Earlier this month I reminded you to rethink your idea of the beach read and to broaden what you consider worthy of that title. Click here for that full post.
Today I have a follow up because GQ UK addressed the same issue earlier this week, publishing an article entitled, "The Best Beach Reads Are Long, Dark and Difficult – Really." From the intro to their list of suggestions:
So, what should you be reading as you singe on the sand? The longest, most difficult and most depressing books you can stomach. This might seem counterintuitive. It isn’t. If you’re up for taking on challenging books – which you should be, whether for dinner party bragging rights or simple aesthetic refinement – the next question is when to take them on. Trying to trudge through the anguished pages of Shuggie Bain or A Little Life in winter, with less than eight hours of sunlight a day, is a truly harrowing experience.
Which is why you should reserve those books for the beach. You’ve finally got enough time to crack the spines of properly long novels. Your attention span isn’t being picked apart by work emails or social engagements, so you can properly focus on intricate writing. And because you’re sitting in the sun, drink in hand, you’ve got enough mental fortification to submerge into the grimmest of plots without having your own mood brought down. We’re not quite recommending you take full-fat academic theory poolside, as Sydney Sweeney and Brittany O’Grady did in the first series of The White Lotus – but here are some other suggestions, to make sure you don’t squander those precious weeks when you’re in peak reading mode.
I love this idea of thinking about the reading experience over the type of book when considering something a beach read. The idea that you should take a book that you know will need more of your attention (not less) to the beach makes so much sense. I encounter so many readers who want to read the more dense, complicated, or difficult books but just know they will not have the chunks of time needed to devote to said book.
[I for one often search these books out in audio precisely because I can carve out more time to read them while doing menial tasks or exercising. But I too have been known to take a difficult book on vacation precisely for the reasons mentioned-- especially when I have a long plane ride.]
Many of these readers would also never think of taking these books to the beach because so much of the marketing tells them that a "beach read" should be light and fluffy. But again, as I have noted many times, that is not true and perpetuating that idea with our displays and marketing does not allow us to help all readers.

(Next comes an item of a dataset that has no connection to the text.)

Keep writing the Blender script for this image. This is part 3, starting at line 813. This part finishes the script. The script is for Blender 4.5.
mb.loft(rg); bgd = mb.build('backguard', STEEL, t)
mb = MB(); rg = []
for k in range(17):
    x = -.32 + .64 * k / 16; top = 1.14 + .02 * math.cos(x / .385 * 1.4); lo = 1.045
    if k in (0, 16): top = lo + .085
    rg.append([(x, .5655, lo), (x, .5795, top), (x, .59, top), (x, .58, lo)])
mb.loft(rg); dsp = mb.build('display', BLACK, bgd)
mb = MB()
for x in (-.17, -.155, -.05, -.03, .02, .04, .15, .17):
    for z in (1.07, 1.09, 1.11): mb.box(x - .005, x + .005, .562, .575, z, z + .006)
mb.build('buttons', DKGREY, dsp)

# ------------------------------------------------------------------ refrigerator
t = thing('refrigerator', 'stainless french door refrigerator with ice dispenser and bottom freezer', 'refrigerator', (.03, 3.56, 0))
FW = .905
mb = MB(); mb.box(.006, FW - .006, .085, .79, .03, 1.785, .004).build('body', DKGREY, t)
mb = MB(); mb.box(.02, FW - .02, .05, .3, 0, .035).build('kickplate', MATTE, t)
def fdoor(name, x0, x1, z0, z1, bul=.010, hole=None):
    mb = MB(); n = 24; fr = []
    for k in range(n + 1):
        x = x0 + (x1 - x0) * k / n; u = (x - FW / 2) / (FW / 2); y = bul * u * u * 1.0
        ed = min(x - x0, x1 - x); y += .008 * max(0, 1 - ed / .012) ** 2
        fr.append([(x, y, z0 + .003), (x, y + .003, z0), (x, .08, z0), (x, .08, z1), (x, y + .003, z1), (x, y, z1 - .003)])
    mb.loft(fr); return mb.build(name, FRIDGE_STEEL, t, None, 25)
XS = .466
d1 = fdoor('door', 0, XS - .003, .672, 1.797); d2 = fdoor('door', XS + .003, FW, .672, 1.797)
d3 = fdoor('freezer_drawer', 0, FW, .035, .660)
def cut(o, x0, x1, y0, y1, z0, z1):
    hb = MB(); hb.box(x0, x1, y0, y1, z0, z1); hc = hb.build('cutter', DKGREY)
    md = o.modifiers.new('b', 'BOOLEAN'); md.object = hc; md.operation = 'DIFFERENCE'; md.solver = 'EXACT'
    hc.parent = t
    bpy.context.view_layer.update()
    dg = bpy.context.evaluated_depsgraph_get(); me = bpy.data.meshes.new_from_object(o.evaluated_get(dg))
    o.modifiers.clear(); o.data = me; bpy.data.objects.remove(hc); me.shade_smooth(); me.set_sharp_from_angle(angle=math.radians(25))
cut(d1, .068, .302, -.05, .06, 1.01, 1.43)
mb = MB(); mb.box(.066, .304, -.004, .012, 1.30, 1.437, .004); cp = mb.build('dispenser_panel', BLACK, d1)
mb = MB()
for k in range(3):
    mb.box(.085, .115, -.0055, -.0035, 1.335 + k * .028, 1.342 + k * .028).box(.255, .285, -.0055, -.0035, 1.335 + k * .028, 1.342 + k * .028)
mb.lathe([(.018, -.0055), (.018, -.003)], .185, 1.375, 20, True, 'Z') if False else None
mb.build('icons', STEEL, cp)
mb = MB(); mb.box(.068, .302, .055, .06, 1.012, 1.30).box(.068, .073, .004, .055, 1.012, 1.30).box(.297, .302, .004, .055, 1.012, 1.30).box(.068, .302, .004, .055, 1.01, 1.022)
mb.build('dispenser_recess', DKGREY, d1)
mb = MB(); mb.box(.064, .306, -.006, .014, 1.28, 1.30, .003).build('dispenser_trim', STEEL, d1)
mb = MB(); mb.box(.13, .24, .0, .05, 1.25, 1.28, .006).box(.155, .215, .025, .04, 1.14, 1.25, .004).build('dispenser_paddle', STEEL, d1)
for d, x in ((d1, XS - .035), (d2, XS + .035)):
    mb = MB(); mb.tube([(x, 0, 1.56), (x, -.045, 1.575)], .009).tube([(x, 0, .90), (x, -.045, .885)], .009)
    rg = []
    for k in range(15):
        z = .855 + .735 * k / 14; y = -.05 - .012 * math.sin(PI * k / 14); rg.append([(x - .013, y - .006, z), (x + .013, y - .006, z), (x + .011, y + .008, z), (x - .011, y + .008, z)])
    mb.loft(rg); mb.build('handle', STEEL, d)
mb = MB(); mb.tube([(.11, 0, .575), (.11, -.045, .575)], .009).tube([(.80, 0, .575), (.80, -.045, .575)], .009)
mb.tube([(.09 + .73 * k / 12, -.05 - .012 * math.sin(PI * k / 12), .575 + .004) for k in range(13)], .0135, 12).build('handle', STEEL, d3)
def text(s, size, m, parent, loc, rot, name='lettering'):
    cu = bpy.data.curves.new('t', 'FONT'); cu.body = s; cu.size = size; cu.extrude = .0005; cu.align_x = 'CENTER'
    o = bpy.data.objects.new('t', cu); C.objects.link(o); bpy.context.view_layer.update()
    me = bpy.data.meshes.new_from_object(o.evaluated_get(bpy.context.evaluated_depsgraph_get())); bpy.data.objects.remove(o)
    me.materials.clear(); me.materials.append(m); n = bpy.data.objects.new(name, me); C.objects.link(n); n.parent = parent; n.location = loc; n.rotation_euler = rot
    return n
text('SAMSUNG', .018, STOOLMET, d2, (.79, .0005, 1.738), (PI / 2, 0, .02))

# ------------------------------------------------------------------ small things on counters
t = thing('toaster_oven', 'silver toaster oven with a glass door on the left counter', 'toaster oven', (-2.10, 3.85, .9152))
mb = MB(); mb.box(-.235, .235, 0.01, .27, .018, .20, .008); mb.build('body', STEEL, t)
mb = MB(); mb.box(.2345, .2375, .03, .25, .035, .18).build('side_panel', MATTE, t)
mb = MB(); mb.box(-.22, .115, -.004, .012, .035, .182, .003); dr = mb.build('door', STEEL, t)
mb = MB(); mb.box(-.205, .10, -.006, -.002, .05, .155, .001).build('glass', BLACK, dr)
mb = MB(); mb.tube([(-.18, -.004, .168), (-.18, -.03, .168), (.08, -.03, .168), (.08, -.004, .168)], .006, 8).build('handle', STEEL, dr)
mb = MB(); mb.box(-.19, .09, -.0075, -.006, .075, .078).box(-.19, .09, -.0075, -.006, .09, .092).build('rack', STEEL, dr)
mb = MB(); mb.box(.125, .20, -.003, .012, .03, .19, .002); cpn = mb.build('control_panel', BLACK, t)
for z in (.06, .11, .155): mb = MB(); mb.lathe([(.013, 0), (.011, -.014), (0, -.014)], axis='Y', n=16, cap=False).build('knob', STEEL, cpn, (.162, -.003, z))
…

Summer and/or vacation are often the only chance the vast majority of our patrons have read the 1-3 books survey data says the average American adult is reading per year. We need to be more open about the fact that ANY book can be a "beach read." And it is our job to use the RA Conversation to figure out what type of book people are looking for and not assuming if they are going to read it on a beach that it must be a certain preordained type of book. And yet, for some the "beach read" may 100% meet the traditional marketing and that is great too.
Check out this article from GQ UK though because it presents a specific type of reader and in doing that, it serves as a reminder to all of us that everyone comes in to us with reading preferences that are unique to them. And it is our job to figure those out and help them where they are, not where we think they should be.